___ Source data

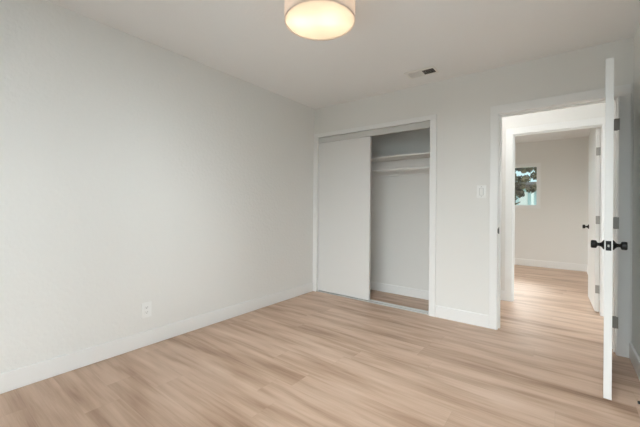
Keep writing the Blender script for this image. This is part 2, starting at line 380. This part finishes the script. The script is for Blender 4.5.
# ------------------------------------------------------------------ ceiling vent
vx0, vx1, vy0, vy1 = 1.418, 1.702, -0.396, -0.224
vent = empty('ceiling_vent', (0, 0, H)); T(vent, 'white two-way air register in the ceiling near the closet wall', 'air vent')
gx = [(1.443, 1.5615), (1.5735, 1.685)]; gy = (-0.355, -0.242)
B('vent_frame', 'vent', [(vx0, gx[0][0], vy0, vy1, -0.006, -0.0005), (gx[1][1], vx1, vy0, vy1, -0.006, -0.0005), (gx[0][0], gx[1][1], vy0, gy[0], -0.006, -0.0005), (gx[0][0], gx[1][1], gy[1], vy1, -0.006, -0.0005), (gx[0][1], gx[1][0], gy[0], gy[1], -0.006, -0.0005)], vent)
B('duct', 'duct', [(gx[0][0], gx[1][1], gy[0], gy[1], -0.0004, -0.0001)], vent)
for k, (a, b) in enumerate(gx):
    nsl = 9
    for i in range(nsl):
        cx = a+(i+0.5)*(b-a)/nsl; t = math.radians(-40 if k == 0 else 54)
        bm = bmesh.new(); box(bm, -0.0075+0.002*k, 0.0075-0.002*k, gy[0], gy[1], -0.0005, 0.0005)
        bm.transform(Matrix.Translation((cx, 0, -0.0055)) @ Matrix.Rotation(t, 4, 'Y'))
        obj('louver', bm, 'vent', vent)

# ------------------------------------------------------------------ outlet and switch
ot = empty('wall_outlet', (0, -2.159, 0.288)); T(ot, 'white duplex power outlet low on the left wall above the baseboard', 'power outlet')
B('cover_plate', 'plastic', [(0, 0.007, -0.039, 0.039, -0.061, 0.061)], ot, bev=0.003)
for s in (-1, 1):
    rc = B('receptacle', 'plastic', [(0.006, 0.0095, -0.017, 0.017, s*0.0195-0.015, s*0.0195+0.015)], ot, bev=0.002)
    B('slot', 'slot', [(0.0092, 0.0098, -0.0075, -0.0055, s*0.0195-0.002, s*0.0195+0.008), (0.0092, 0.0098, 0.0055, 0.0075, s*0.0195-0.002, s*0.0195+0.008), (0.0092, 0.0098, -0.002, 0.002, s*0.0195-0.010, s*0.0195-0.006)], rc)
bm = bmesh.new(); lathe(bm, [(0.0028, 0.0065), (0.0024, 0.0082)], Matrix.Rotation(R90, 4, 'Y'), 16); obj('plate_screw', bm, 'plastic', ot)
sw = empty('light_switch', (2.042, 0, 1.285)); T(sw, 'white wall light switch between the closet and the doorway', 'light switch')
B('cover_plate', 'plastic', [(-0.041, 0.041, -0.007, 0, -0.0605, 0.0605)], sw, bev=0.003)
B('switch_frame', 'groove', [(-0.0175, -0.0155, -0.009, -0.0065, -0.0345, 0.0345), (0.0155, 0.0175, -0.009, -0.0065, -0.0345, 0.0345), (-0.0155, 0.0155, -0.009, -0.0065, -0.0345, -0.0325), (-0.0155, 0.0155, -0.009, -0.0065, 0.0325, 0.0345)], sw)
bm = bmesh.new(); box(bm, -0.0145, 0.0145, -0.005, 0.001, -0.0315, 0.0315, bev=0.001); bm.transform(Matrix.Translation((0, -0.006, 0)) @ Matrix.Rotation(math.radians(5), 4, 'X')); obj('rocker', bm, 'plastic', sw)
for z in (-0.048, 0.048):
    bm = bmesh.new(); lathe(bm, [(0.003, 0.0065), (0.0026, 0.008)], Matrix.Translation((0, 0, z)) @ Matrix.Rotation(R90, 4, 'X'), 14); obj('plate_screw', bm, 'nickel', sw)
# strike plate on the left jamb
st = B('strike_plate', 'black', [(2.1862, 2.1885, 0.0, 0.042, 0.889, 0.949), (2.1825, 2.1885, -0.016, 0.0, 0.899, 0.939)], None, 0.0003)
T(st, 'small black strike plate on the left jamb of the bedroom doorway', 'strike plate')
# door stop at the right baseboard
ds = empty('door_stop', (XR-T_, -0.91, 0.07)); T(ds, 'black spring door stop on the right-hand baseboard behind the open door', 'door stop')
Ry = Matrix.Rotation(-R90, 4, 'Y')
bm = bmesh.new(); lathe(bm, [(0.012, 0), (0.011, 0.006), (0.006, 0.009)], Ry, 20); obj('stop_base', bm, 'black', ds, True)
bm = bmesh.new(); lathe(bm, [(0.0045+0.0012*(i % 2), 0.008+i*0.0018) for i in range(28)], Ry, 16); obj('stop_spring', bm, 'black', ds, True)
bm = bmesh.new(); lathe(bm, [(0.007, 0.057), (0.0085, 0.060), (0.0085, 0.072), (0.007, 0.075)], Ry, 20); obj('stop_tip', bm, 'black', ds, True)

# ------------------------------------------------------------------ outside the far window
S(B('ground', 'grass', [(-14, 14, 4.24, 30, -0.3, -0.2)]))
hs = empty('neighbour_house', (0, 14, -0.2)); T(hs, 'pale blue house with a brown roof behind the tree outside the far window', 'house')
B('house_wall', 'siding', [(-7, 5, 0.6, 6, 0, 2.3)], hs)
bm = bmesh.new()
pr = [(-0.2, 2.28), (-0.2, 2.42), (3.3, 2.78), (6.6, 2.42), (6.6, 2.28)]
va = [bm.verts.new((-7.4, y, z)) for y, z in pr]; vb = [bm.verts.new((5.4, y, z)) for y, z in pr]
bm.faces.new(va); bm.faces.new(list(reversed(vb)))
for i in range(5): bm.faces.new((va[i], vb[i], vb[(i+1) % 5], va[(i+1) % 5]))
obj('house_roof', bm, 'roof', hs)
B('porch_post', 'plastic', [(1.54, 1.64, -0.1, 0.0, 0, 2.28)], hs)
B('house_door', 'plastic', [(1.02, 1.36, 0.56, 0.6, 0.1, 2.1)], hs)
tr = empty('leafy_tree', (1.35, 9.2, -0.2)); T(tr, 'dark leafy tree outside the far room window', 'tree')
bm = bmesh.new(); lathe(bm, [(0.09, 0), (0.07, 0.8), (0.055, 1.7), (0.03, 2.4)], None, 14)
for k in range(6):
    a = k*1.05; ln = 0.22
    mt = Matrix.Translation((0, 0, 1.45+0.13*k)) @ Matrix.Rotation(a, 4, 'Z') @ Matrix.Rotation(math.radians(62), 4, 'Y')
    lathe(bm, [(0.03, 0), (0.012, ln)], mt, 8)
obj('trunk', bm, 'bark', tr, True)
bm = bmesh.new()
clumps = [(random.uniform(-0.9, 0.7), random.uniform(-0.35, 0.35), random.uniform(1.72, 2.08), random.uniform(0.08, 0.19)) for _ in range(18)]
clumps += [(random.uniform(-0.2, 0.75), random.uniform(-0.3, 0.3), random.uniform(2.3, 2.75), random.uniform(0.08, 0.2)) for _ in range(12)]
for i in range(9000):
    cx, cyy, cz, rr = random.choice(clumps)
    d = Vector((random.gauss(0, 1), random.gauss(0, 1), random.gauss(0, 1))).normalized()*rr*random.random()**0.5
    c = Vector((cx, cyy, cz))+d
    u = Vector((random.gauss(0, 1), random.gauss(0, 1), random.gauss(0, 1))).normalized(); v = u.orthogonal().normalized()
    l, wd = random.uniform(0.03, 0.055), random.uniform(0.012, 0.022)
    q = [c-u*l, c+v*wd, c+u*l, c-v*wd]
    bm.faces.new([bm.verts.new(x) for x in q])
obj('foliage', bm, 'leaf', tr)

______

### Problem details
Leave out any pictures, please, and quote only the lines from the top of the data through the line that contains "obj('louver', bm, 'vent', vent)".

### Expected answer
Keep writing the Blender script for this image. This is part 2, starting at line 380. This part finishes the script. The script is for Blender 4.5.
# ------------------------------------------------------------------ ceiling vent
vx0, vx1, vy0, vy1 = 1.418, 1.702, -0.396, -0.224
vent = empty('ceiling_vent', (0, 0, H)); T(vent, 'white two-way air register in the ceiling near the closet wall', 'air vent')
gx = [(1.443, 1.5615), (1.5735, 1.685)]; gy = (-0.355, -0.242)
B('vent_frame', 'vent', [(vx0, gx[0][0], vy0, vy1, -0.006, -0.0005), (gx[1][1], vx1, vy0, vy1, -0.006, -0.0005), (gx[0][0], gx[1][1], vy0, gy[0], -0.006, -0.0005), (gx[0][0], gx[1][1], gy[1], vy1, -0.006, -0.0005), (gx[0][1], gx[1][0], gy[0], gy[1], -0.006, -0.0005)], vent)
B('duct', 'duct', [(gx[0][0], gx[1][1], gy[0], gy[1], -0.0004, -0.0001)], vent)
for k, (a, b) in enumerate(gx):
    nsl = 9
    for i in range(nsl):
        cx = a+(i+0.5)*(b-a)/nsl; t = math.radians(-40 if k == 0 else 54)
        bm = bmesh.new(); box(bm, -0.0075+0.002*k, 0.0075-0.002*k, gy[0], gy[1], -0.0005, 0.0005)
        bm.transform(Matrix.Translation((cx, 0, -0.0055)) @ Matrix.Rotation(t, 4, 'Y'))
        obj('louver', bm, 'vent', vent)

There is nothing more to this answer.